═══ Supplied data ═══
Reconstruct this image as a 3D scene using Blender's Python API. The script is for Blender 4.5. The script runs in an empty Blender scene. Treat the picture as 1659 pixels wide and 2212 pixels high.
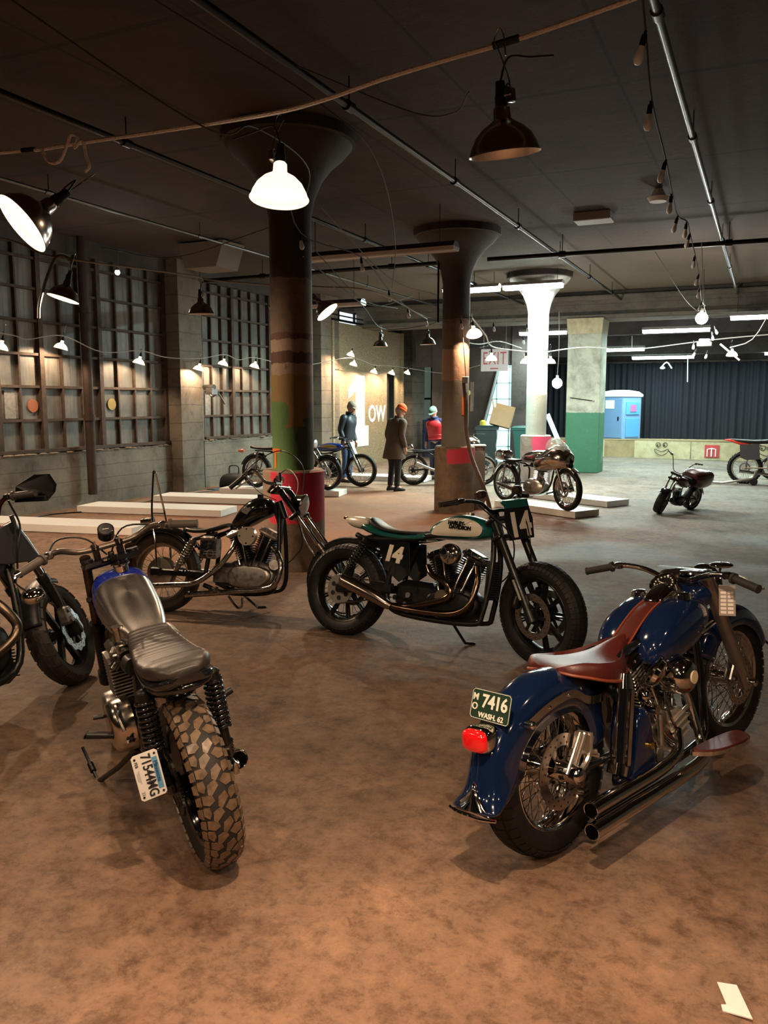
import bpy, math, random
from mathutils import Vector, Matrix, noise
random.seed(7)
PI=math.pi; R_=math.radians
SC=bpy.context.scene; COL=SC.collection
# ------------------------------------------------------------------ materials
MATS={}
def mat(name,col,rough=.5,metal=0,var=0,vscale=8,bump=0,bscale=60,coat=0,emit=None,es=0,rvar=0,trans=0,alpha=1,col2=None,aniso=0,spec=.5):
    if name in MATS: return MATS[name]
    m=bpy.data.materials.new(name); m.use_nodes=True; nt=m.node_tree; b=nt.nodes['Principled BSDF']; L=nt.links.new
    c=tuple(col)+(1,)
    b.inputs['Base Color'].default_value=c; b.inputs['Roughness'].default_value=rough; b.inputs['Metallic'].default_value=metal
    b.inputs['Specular IOR Level'].default_value=spec
    if coat: b.inputs['Coat Weight'].default_value=coat; b.inputs['Coat Roughness'].default_value=.04
    if trans: b.inputs['Transmission Weight'].default_value=trans
    if alpha<1: b.inputs['Alpha'].default_value=alpha
    if aniso: b.inputs['Anisotropic'].default_value=aniso
    if emit: b.inputs['Emission Color'].default_value=tuple(emit)+(1,); b.inputs['Emission Strength'].default_value=es
    if var or bump or rvar or col2:
        tc=nt.nodes.new('ShaderNodeTexCoord')
    if var or col2:
        n=nt.nodes.new('ShaderNodeTexNoise'); n.inputs['Scale'].default_value=vscale; n.inputs['Detail'].default_value=6; n.inputs['Roughness'].default_value=.65
        L(tc.outputs['Object'],n.inputs['Vector'])
        r=nt.nodes.new('ShaderNodeValToRGB'); r.color_ramp.elements[0].position=.38; r.color_ramp.elements[1].position=.66
        k=1-var
        r.color_ramp.elements[0].color=c; r.color_ramp.elements[1].color=(tuple(col2)+(1,)) if col2 else (col[0]*k,col[1]*k,col[2]*k,1)
        L(n.outputs['Fac'],r.inputs['Fac']); L(r.outputs['Color'],b.inputs['Base Color'])
    if rvar:
        n=nt.nodes.new('ShaderNodeTexNoise'); n.inputs['Scale'].default_value=vscale*1.7; n.inputs['Detail'].default_value=5
        L(tc.outputs['Object'],n.inputs['Vector']); mr=nt.nodes.new('ShaderNodeMapRange'); mr.inputs['From Min'].default_value=.3; mr.inputs['From Max'].default_value=.7
        mr.inputs['To Min'].default_value=max(.02,rough-rvar); mr.inputs['To Max'].default_value=min(1,rough+rvar)
        L(n.outputs['Fac'],mr.inputs['Value']); L(mr.outputs['Result'],b.inputs['Roughness'])
    if bump:
        n=nt.nodes.new('ShaderNodeTexNoise'); n.inputs['Scale'].default_value=bscale; n.inputs['Detail'].default_value=6
        L(tc.outputs['Object'],n.inputs['Vector']); bp=nt.nodes.new('ShaderNodeBump'); bp.inputs['Strength'].default_value=bump; bp.inputs['Distance'].default_value=.02
        L(n.outputs['Fac'],bp.inputs['Height']); L(bp.outputs['Normal'],b.inputs['Normal'])
    MATS[name]=m; return m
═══
**Problem:**
Retype everything in the material word for word, minus pictures.

**Reply to the exercise:**
Reconstruct this image as a 3D scene using Blender's Python API. The script is for Blender 4.5. The script runs in an empty Blender scene. Treat the picture as 1659 pixels wide and 2212 pixels high.
import bpy, math, random
from mathutils import Vector, Matrix, noise
random.seed(7)
PI=math.pi; R_=math.radians
SC=bpy.context.scene; COL=SC.collection
# ------------------------------------------------------------------ materials
MATS={}
def mat(name,col,rough=.5,metal=0,var=0,vscale=8,bump=0,bscale=60,coat=0,emit=None,es=0,rvar=0,trans=0,alpha=1,col2=None,aniso=0,spec=.5):
    if name in MATS: return MATS[name]
    m=bpy.data.materials.new(name); m.use_nodes=True; nt=m.node_tree; b=nt.nodes['Principled BSDF']; L=nt.links.new
    c=tuple(col)+(1,)
    b.inputs['Base Color'].default_value=c; b.inputs['Roughness'].default_value=rough; b.inputs['Metallic'].default_value=metal
    b.inputs['Specular IOR Level'].default_value=spec
    if coat: b.inputs['Coat Weight'].default_value=coat; b.inputs['Coat Roughness'].default_value=.04
    if trans: b.inputs['Transmission Weight'].default_value=trans
    if alpha<1: b.inputs['Alpha'].default_value=alpha
    if aniso: b.inputs['Anisotropic'].default_value=aniso
    if emit: b.inputs['Emission Color'].default_value=tuple(emit)+(1,); b.inputs['Emission Strength'].default_value=es
    if var or bump or rvar or col2:
        tc=nt.nodes.new('ShaderNodeTexCoord')
    if var or col2:
        n=nt.nodes.new('ShaderNodeTexNoise'); n.inputs['Scale'].default_value=vscale; n.inputs['Detail'].default_value=6; n.inputs['Roughness'].default_value=.65
        L(tc.outputs['Object'],n.inputs['Vector'])
        r=nt.nodes.new('ShaderNodeValToRGB'); r.color_ramp.elements[0].position=.38; r.color_ramp.elements[1].position=.66
        k=1-var
        r.color_ramp.elements[0].color=c; r.color_ramp.elements[1].color=(tuple(col2)+(1,)) if col2 else (col[0]*k,col[1]*k,col[2]*k,1)
        L(n.outputs['Fac'],r.inputs['Fac']); L(r.outputs['Color'],b.inputs['Base Color'])
    if rvar:
        n=nt.nodes.new('ShaderNodeTexNoise'); n.inputs['Scale'].default_value=vscale*1.7; n.inputs['Detail'].default_value=5
        L(tc.outputs['Object'],n.inputs['Vector']); mr=nt.nodes.new('ShaderNodeMapRange'); mr.inputs['From Min'].default_value=.3; mr.inputs['From Max'].default_value=.7
        mr.inputs['To Min'].default_value=max(.02,rough-rvar); mr.inputs['To Max'].default_value=min(1,rough+rvar)
        L(n.outputs['Fac'],mr.inputs['Value']); L(mr.outputs['Result'],b.inputs['Roughness'])
    if bump:
        n=nt.nodes.new('ShaderNodeTexNoise'); n.inputs['Scale'].default_value=bscale; n.inputs['Detail'].default_value=6
        L(tc.outputs['Object'],n.inputs['Vector']); bp=nt.nodes.new('ShaderNodeBump'); bp.inputs['Strength'].default_value=bump; bp.inputs['Distance'].default_value=.02
        L(n.outputs['Fac'],bp.inputs['Height']); L(bp.outputs['Normal'],b.inputs['Normal'])
    MATS[name]=m; return m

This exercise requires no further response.